◆ **Given problem**: State only the count of lines in the listing below that hold "this".

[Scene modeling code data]

---

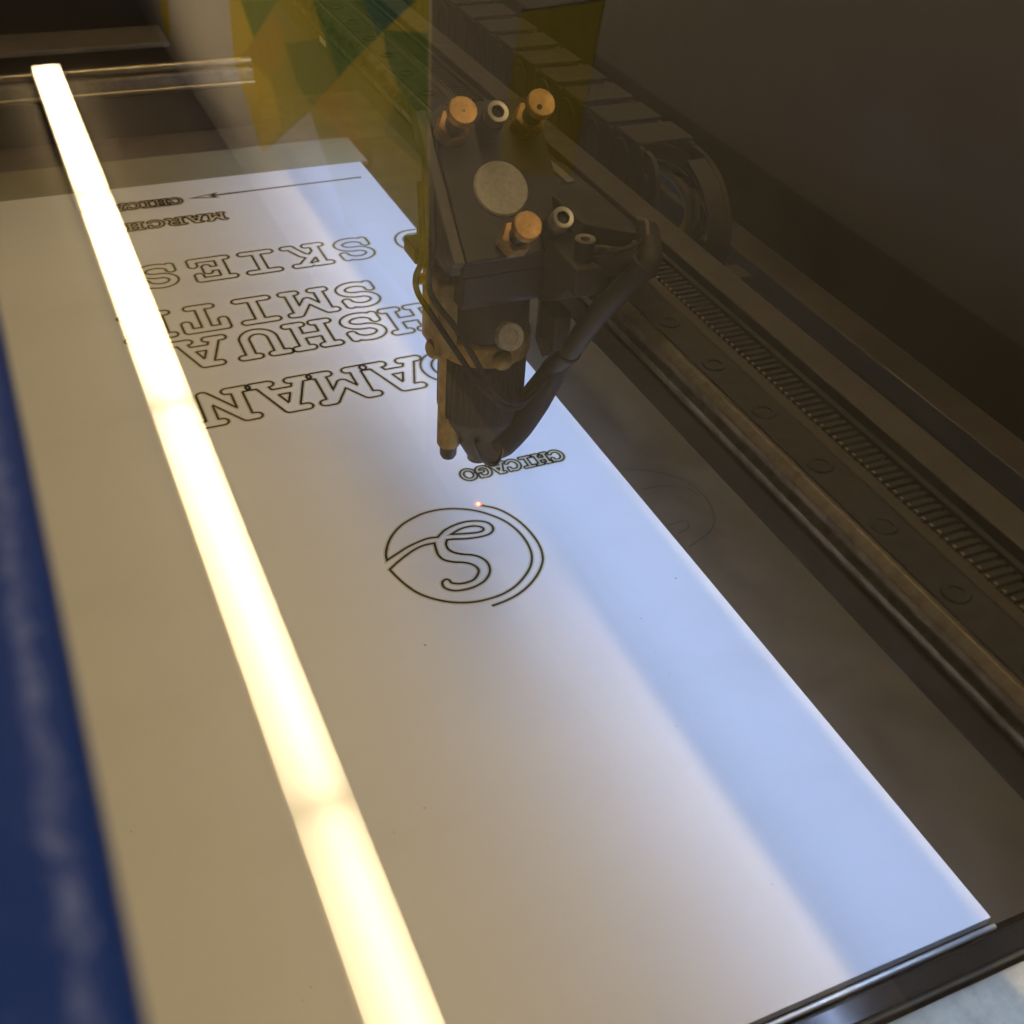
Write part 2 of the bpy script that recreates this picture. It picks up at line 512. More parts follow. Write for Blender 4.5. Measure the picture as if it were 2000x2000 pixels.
# ------------------------------------------------------------------ gantry beam
ga = thing('gantry', 'dark dusty gantry beam with linear rail and toothed belt, right of the sheet', 'gantry', (178, 330, 80))
Y0, Y1 = -60, 730
prism_y('beam', [(159.2, 80), (186.5, 80), (186.5, 97.5), (173.2, 97.5), (173.2, 88.4), (159.2, 88.4)], Y0, Y1, 'beam_paint', ga, 0.35)
prism_y('linear_rail', [(160.2, 88.6), (172.0, 88.6), (172.0, 92.2), (170.9, 93.2), (170.9, 95.0), (172.4, 96.2), (172.4, 98.4), (171.0, 99.8),
                        (161.0, 99.8), (158.7, 98.2), (158.7, 96.2), (160.9, 95.0), (160.9, 93.2), (159.3, 92.2)], Y0, Y1, 'rail_steel', ga, 0.2)
box('rail_cover', 162.2, 172.6, Y0, Y1, 100.0, 100.35, 'rail_top', ga)
for k in range(-5, 22):
    yb = 217.6 - 24.0 + 24.0 * k
    if Y0 + 6 < yb < Y1 - 6:
        lathe('bolt', [(0, 0.1), (2.0, 0.1), (2.0, 0.5), (3.0, 0.62), (3.3, 0.3), (3.3, 0)], (166.8, yb, 100.36), (0, 0, 1), 'rail_top', ga, 20)
box('ledge', 173.4, 177.0, Y0, Y1, 97.7, 100.0, 'beam_paint', ga, 0.4)
box('belt', 177.2, 184.6, Y0, Y1, 97.8, 99.2, 'rubber', ga, 0.2)
bm = bmesh.new()
y = Y0 + 1.0
while y < Y1 - 2:
    bm_box(bm, 177.3, 184.5, y, y + 1.25, 99.25, 100.4)
    y += 2.6
bt = from_bm('belt_teeth', bm, 'rubber', ga); bt['kind'] = 'stuff'
bm = bmesh.new()
y = Y0 + 1.2
while y < Y1 - 2:
    bm_box(bm, 176.95, 177.55, y + random.uniform(-.1, .1), y + 0.85, 99.3, 100.62 + random.uniform(-.12, .12))
    y += 2.6
bc = from_bm('tooth_glints', bm, 'tooth_glint', ga); bc['kind'] = 'stuff'  # pale chips added at the tooth ends as painted glints
prism_y('lip', [(187.0, 80), (197.0, 80), (197.0, 104), (187.0, 104), (186.9, 101)], Y0, Y1, 'lip_paint', ga, 0.4)
box('lip_gap', 184.9, 186.6, Y0, Y1, 97.7, 101.2, 'socket_dark', ga)
box('led_strip', 178.0, 185.6, 40, 668, 77.9, 79.6, 'led_cool', ga)
box('added_baffle', 175.6, 177.4, 38, 671, 74.7, 79.8, 'socket_dark', ga)  # both baffles are unseen, added to narrow the strip's spread
box('added_baffle', 186.0, 187.8, 38, 671, 73.6, 79.8, 'socket_dark', ga)
box('sticker', 158.9, 159.15, 547.5, 557.0, 84.6, 87.2, 'white_label', ga)
# ------------------------------------------------------------------ cable chain riding behind the beam
ch = thing('cable_chain', 'black segmented cable chain lying along the back of the gantry beam', 'cable chain', (208, 420, 97))
def chain_meshes():
    bm = bmesh.new()
    bm_box(bm, -10.6, 10.6, -7.7, 8.2, -1.1, 0.0)
    bmesh.ops.bevel(bm, geom=list(bm.edges), offset=0.4 * MM, segments=2, profile=0.5, affect='EDGES')
    bmesh.ops.recalc_face_normals(bm, faces=bm.faces)
    br = bpy.data.meshes.new('link'); bm.to_mesh(br); bm.free()
    br.materials.append(MAT['chain_plastic'])
    bm = bmesh.new()
    prof = [(-10.6, -18), (-10.6, -4), (-9.4, -1.4), (9.4, -1.4)] + [(9.6 + 2.6 * math.cos(t), -11 + 9.4 * math.sin(t)) for t in [math.radians(q) for q in range(75, -76, -25)]] + [(8.0, -21.2), (-8.6, -21.2)]
    a = [bm.verts.new((-0.9 * MM, yy * MM, zz * MM)) for yy, zz in prof]
    b = [bm.verts.new((0.9 * MM, yy * MM, zz * MM)) for yy, zz in prof]
    bm.faces.new(a); bm.faces.new(b[::-1])
    for i in range(len(prof)):
        j = (i + 1) % len(prof)
        bm.faces.new((a[i], b[i], b[j], a[j]))
    bmesh.ops.recalc_face_normals(bm, faces=bm.faces)
    ck = bpy.data.meshes.new('cheek'); bm.to_mesh(ck); bm.free()
    ck.materials.append(MAT['chain_plastic'])
    bm = bmesh.new()
    n = 24
    def ov(x, ry, rz):
        return [bm.verts.new((x * MM, (3 + ry * math.cos(2 * math.pi * k / n)) * MM, (-11 + rz * math.sin(2 * math.pi * k / n)) * MM)) for k in range(n)]
    R_ = [ov(-10.35, 7.2, 8.8), ov(-11.2, 6.8, 8.4), ov(-11.2, 5.4, 6.8), ov(-10.7, 5.0, 6.4)]
    for A, B in zip(R_, R_[1:]):
        for k in range(n):
            bm.faces.new((A[k], A[(k + 1) % n], B[(k + 1) % n], B[k]))
    bm.faces.new(R_[-1])
    bmesh.ops.recalc_face_normals(bm, faces=bm.faces)
    hb = bpy.data.meshes.new('hinge'); bm.to_mesh(hb); bm.free()
    hb.materials.append(MAT['chain_plastic'])
    return br, ck, hb
BR, CK, HB = chain_meshes()
def put_link(y, z, tilt, x=208.5):
    T = Matrix.Translation(Vector((x + random.uniform(-.25, .25), y, z + random.uniform(-.2, .2))) * MM) @ Matrix.Rotation(tilt + random.uniform(-0.012, 0.012), 4, 'X') @ Matrix.Rotation(random.uniform(-0.015, 0.015), 4, 'Z')
    o = bpy.data.objects.new('link', BR); C.objects.link(o)
    o.parent = ch; o.matrix_parent_inverse = Matrix.Translation(-ch.location); o.matrix_basis = T
    for nm, me, dx in (('cheek', CK, -9.6), ('cheek', CK, 9.6), ('hinge', HB, 0)):
        c = bpy.data.objects.new(nm, me); C.objects.link(c)
        c.parent = o; c.location = (dx * MM, 0, 0)
pitch = 20.6
for k in range(19):
    put_link(328.4 + pitch * k, 119, 0.0)
# the last links roll over and down, open towards the beam
def strip(name, x0, x1, path, thick, mat, parent):
    bm = bmesh.new()
    rows = []
    P = catmull([(0, a, b) for a, b in path], 8)
    for i, q in enumerate(P):
        t = (P[min(i + 1, len(P) - 1)] - P[max(i - 1, 0)]).normalized()
        nn = Vector((0, -t.z, t.y))
        rows.append([bm.verts.new(Vector((x, q.y + nn.y * h, q.z + nn.z * h)) * MM) for x, h in ((x0, 0), (x1, 0), (x1, thick), (x0, thick))])
    for A, B in zip(rows, rows[1:]):
        for k in range(4):
            bm.faces.new((A[k], A[(k + 1) % 4], B[(k + 1) % 4], B[k]))
    bm.faces.new(rows[0]); bm.faces.new(rows[-1][::-1])
    return from_bm(name, bm, mat, parent, True, 40)
ROLL = [(317, 118.0), (308, 117.0), (298, 112.5), (291, 104), (288.5, 94), (291, 85)]
strip('end_cheek', 216.6, 218.4, ROLL, 5.0, 'chain_plastic', ch)
strip('end_cheek', 198.4, 200.0, [(317, 118.0), (312, 117.0), (308, 112.5), (306.5, 104), (309, 98)], 5.0, 'chain_plastic', ch)
strip('end_shell', 209.5, 216.4, ROLL[1:], 1.0, 'chain_plastic', ch)
box('end_foot', 211, 226, 283.5, 293, 83.5, 85.0, 'chain_plastic', ch, 0.4)
cabl = thing('cable_bundle', 'dusty grey cables looping out of the end of the cable chain', 'cables', (222, 312, 90))
tube('cable', [(211, 345, 108), (214, 330, 110), (219, 318, 109.5), (224, 311, 103), (225.5, 310, 95), (221, 308, 89), (210, 303, 84), (199, 298, 80)], 4.2, 'hose', cabl)
tube('cable', [(206, 345, 106), (212, 325, 107), (215.5, 316, 103), (217, 312.5, 96), (214, 310, 91), (208, 308, 88)], 2.0, 'cable_tan', cabl, 10)
tube('wire', [(228, 316, 98), (229.6, 313.2, 96), (228.5, 309, 93.5), (227, 306.5, 92.3)], 0.9, 'cable_tan', cabl, 8)
tube('wire', [(227, 306.5, 92.3), (226.3, 304.7, 92), (222, 301, 90), (217.7, 299, 88), (210, 296, 85)], 1.05, 'cable_orange', cabl, 8)
for k in range(5):
    j = lambda a: random.uniform(-a, a)
    tube('wire', [(209 + j(4), 340, 108 + j(2)), (213 + j(4), 322 + j(2), 109 + j(3)), (220 + j(4), 312 + j(3), 104 + j(4)), (222 + j(4), 308 + j(3), 95 + j(3)),
                  (215 + j(4), 304 + j(3), 89 + j(3)), (203 + j(3), 299 + j(3), 83)], 0.7, ('cable_tan', 'hose', 'socket_dark', 'cable_green', 'hose')[k], cabl, 8)
tube('wire', [(230, 312, 94), (226, 304, 90), (218, 298, 86), (210, 294, 83)], 0.7, 'socket_dark', cabl, 8)

# ------------------------------------------------------------------ laser head
AX, AY = 136.8, 299.0
hd = thing('laser_carriage', 'black laser cutting head with brass knobs hanging over the white sheet', 'laser head', (AX, AY, 20))
prism_x('housing', [(279, 102.8), (279, 107.5), (281.5, 110.5), (309, 138), (314, 138), (314, 102.8)], 119.3, 150, 'plate_black', hd, 0.6)
prism_x('lower_block', [(279.6, 93.5), (281.6, 91.0), (316, 91.0), (316, 102.5), (279.6, 102.5)], 119.8, 147, 'plate_black', hd, 0.6)
prism_x('side_cover', [(280.5, 103.2), (280.5, 107.5), (303, 130.5), (305, 130.5), (305, 104.2)], 115.6, 119.0, 'housing_side_lit', hd, 0.5)
box('side_tab', 116.0, 118.6, 305.3, 309.5, 103.0, 109.0, 'housing_side_lit', hd, 0.4)
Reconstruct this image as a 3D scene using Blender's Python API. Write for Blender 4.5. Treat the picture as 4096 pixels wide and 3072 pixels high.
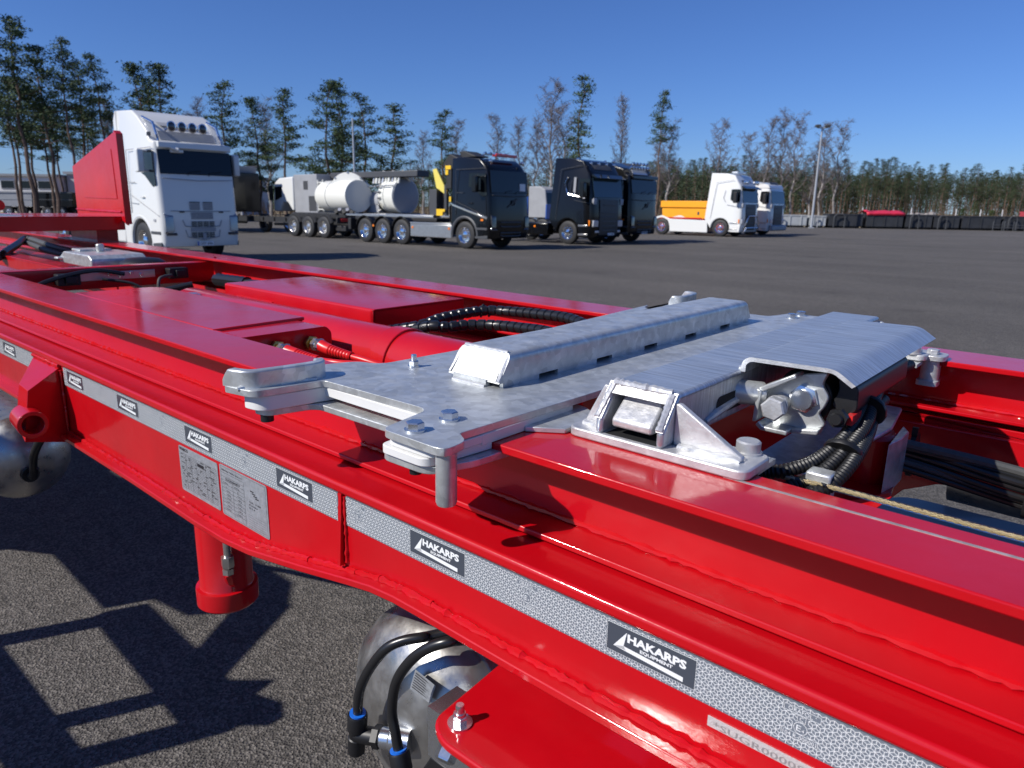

---

◆ **The completed task**: 2